Task goal.
Output the data that follows exactly, line for line.

Collected data.
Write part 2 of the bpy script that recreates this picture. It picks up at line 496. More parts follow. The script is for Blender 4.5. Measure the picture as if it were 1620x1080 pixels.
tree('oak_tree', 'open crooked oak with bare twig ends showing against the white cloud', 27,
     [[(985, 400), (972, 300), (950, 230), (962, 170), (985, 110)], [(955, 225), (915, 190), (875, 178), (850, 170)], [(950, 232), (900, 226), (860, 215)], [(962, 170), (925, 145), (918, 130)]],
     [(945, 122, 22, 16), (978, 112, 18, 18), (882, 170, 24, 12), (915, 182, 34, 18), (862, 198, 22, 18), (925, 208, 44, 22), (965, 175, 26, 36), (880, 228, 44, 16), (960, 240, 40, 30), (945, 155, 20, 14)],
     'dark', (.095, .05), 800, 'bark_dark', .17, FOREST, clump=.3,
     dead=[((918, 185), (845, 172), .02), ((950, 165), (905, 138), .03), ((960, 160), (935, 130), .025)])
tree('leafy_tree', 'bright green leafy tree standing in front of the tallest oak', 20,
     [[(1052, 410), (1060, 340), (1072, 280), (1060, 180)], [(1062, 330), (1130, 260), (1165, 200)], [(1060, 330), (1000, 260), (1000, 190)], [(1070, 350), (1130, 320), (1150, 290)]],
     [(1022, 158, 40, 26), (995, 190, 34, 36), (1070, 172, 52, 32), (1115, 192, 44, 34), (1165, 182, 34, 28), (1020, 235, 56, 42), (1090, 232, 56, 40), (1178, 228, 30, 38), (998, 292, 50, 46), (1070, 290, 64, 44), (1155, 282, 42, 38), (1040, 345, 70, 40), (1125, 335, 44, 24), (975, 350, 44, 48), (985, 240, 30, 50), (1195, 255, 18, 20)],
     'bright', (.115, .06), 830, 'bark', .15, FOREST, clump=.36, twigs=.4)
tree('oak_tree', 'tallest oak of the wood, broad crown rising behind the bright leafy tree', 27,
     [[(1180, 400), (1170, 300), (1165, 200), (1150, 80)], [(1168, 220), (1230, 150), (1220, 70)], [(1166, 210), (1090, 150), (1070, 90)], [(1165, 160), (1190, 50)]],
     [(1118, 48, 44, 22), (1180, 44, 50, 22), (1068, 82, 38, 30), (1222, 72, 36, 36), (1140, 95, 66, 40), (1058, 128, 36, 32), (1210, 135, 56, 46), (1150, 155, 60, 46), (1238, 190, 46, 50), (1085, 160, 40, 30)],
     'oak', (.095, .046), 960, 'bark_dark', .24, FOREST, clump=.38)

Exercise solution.
Write part 2 of the bpy script that recreates this picture. It picks up at line 496. More parts follow. The script is for Blender 4.5. Measure the picture as if it were 1620x1080 pixels.
tree('oak_tree', 'open crooked oak with bare twig ends showing against the white cloud', 27,
     [[(985, 400), (972, 300), (950, 230), (962, 170), (985, 110)], [(955, 225), (915, 190), (875, 178), (850, 170)], [(950, 232), (900, 226), (860, 215)], [(962, 170), (925, 145), (918, 130)]],
     [(945, 122, 22, 16), (978, 112, 18, 18), (882, 170, 24, 12), (915, 182, 34, 18), (862, 198, 22, 18), (925, 208, 44, 22), (965, 175, 26, 36), (880, 228, 44, 16), (960, 240, 40, 30), (945, 155, 20, 14)],
     'dark', (.095, .05), 800, 'bark_dark', .17, FOREST, clump=.3,
     dead=[((918, 185), (845, 172), .02), ((950, 165), (905, 138), .03), ((960, 160), (935, 130), .025)])
tree('leafy_tree', 'bright green leafy tree standing in front of the tallest oak', 20,
     [[(1052, 410), (1060, 340), (1072, 280), (1060, 180)], [(1062, 330), (1130, 260), (1165, 200)], [(1060, 330), (1000, 260), (1000, 190)], [(1070, 350), (1130, 320), (1150, 290)]],
     [(1022, 158, 40, 26), (995, 190, 34, 36), (1070, 172, 52, 32), (1115, 192, 44, 34), (1165, 182, 34, 28), (1020, 235, 56, 42), (1090, 232, 56, 40), (1178, 228, 30, 38), (998, 292, 50, 46), (1070, 290, 64, 44), (1155, 282, 42, 38), (1040, 345, 70, 40), (1125, 335, 44, 24), (975, 350, 44, 48), (985, 240, 30, 50), (1195, 255, 18, 20)],
     'bright', (.115, .06), 830, 'bark', .15, FOREST, clump=.36, twigs=.4)
tree('oak_tree', 'tallest oak of the wood, broad crown rising behind the bright leafy tree', 27,
     [[(1180, 400), (1170, 300), (1165, 200), (1150, 80)], [(1168, 220), (1230, 150), (1220, 70)], [(1166, 210), (1090, 150), (1070, 90)], [(1165, 160), (1190, 50)]],
     [(1118, 48, 44, 22), (1180, 44, 50, 22), (1068, 82, 38, 30), (1222, 72, 36, 36), (1140, 95, 66, 40), (1058, 128, 36, 32), (1210, 135, 56, 46), (1150, 155, 60, 46), (1238, 190, 46, 50), (1085, 160, 40, 30)],
     'oak', (.095, .046), 960, 'bark_dark', .24, FOREST, clump=.38)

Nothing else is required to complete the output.